SELECT A.user_login, B.count
FROM all_participants A
LEFT OUTER JOIN top_identifiers B
  ON A.user_login = B.user_login
ORDER BY B.count DESC, A.user_login ASC

this is sort of a bug, i think. this endpoint allows you to filter for a user using two different parameters – user_id and user_login.

the user_id parameter actually filters by the numeric user id, but it’s smart enough that if you give it a user login (a non-numeric value), it’ll look up the appropriate numeric user id and use the numeric id to filter. the problem with the user_id parameter is that if you feed it an invalid user id or login, it’ll return an error (as opposed to just an empty result set).

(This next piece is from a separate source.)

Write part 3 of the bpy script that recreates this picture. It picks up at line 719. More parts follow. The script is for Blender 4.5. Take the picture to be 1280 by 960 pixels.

the user_login parameter filters for identifications by user login, but this is problematic because it looks like each identification record is stored with the user login at the time of the identification. so user_login=[old login] will return only identifications made when the user had the old login, and user_login=[new login] will return only identifications made using the new login. you can see this by comparing the results of these 3 requests:

so to get the data you need from the API as it exists now, you need to filter using the user_id parameter, and you need to make sure you don’t feed it any invalid user ids/logins.

if i were designing things, i wouldn’t record user login at the time of identification. that seems unnecessary, since user id doesn’t change and is recorded on the identification record, too. filtering using the user_login parameter should work just as if you input a user login in the user_id parameter – except i think it would be better if the API would just return no results for bad user ids/logins instead of failing with an error.

another way to address the problem here is to go into every table where user login is stored and change the recorded old user login to the new user login whenever a user changes his or her user login. this is sort of a clunky approach, but it would work.

although the forum allows you to have mixed case logins, the main system nowadays enforces lower case only. there are some mixed-case legacy user logins, however – see https://forum.inaturalist.org/t/issue-with-2-same-usernames-but-different-capitalisation/11373/4. so that’s probably why the user parameters don’t automatically translate mixed case inputs to lower case, in case you actually need to differentiate between two similarly named but differently cased user logins.

for your use case, it’s probably best just to translate any mixed case logins to lower case before feeding them to the user_id (or user_login) parameter. (at some point, it probably would make sense to have the system do the translation from mixed case to lower case inputs, but not until the legacy mixed case logins are cleaned up, i think.)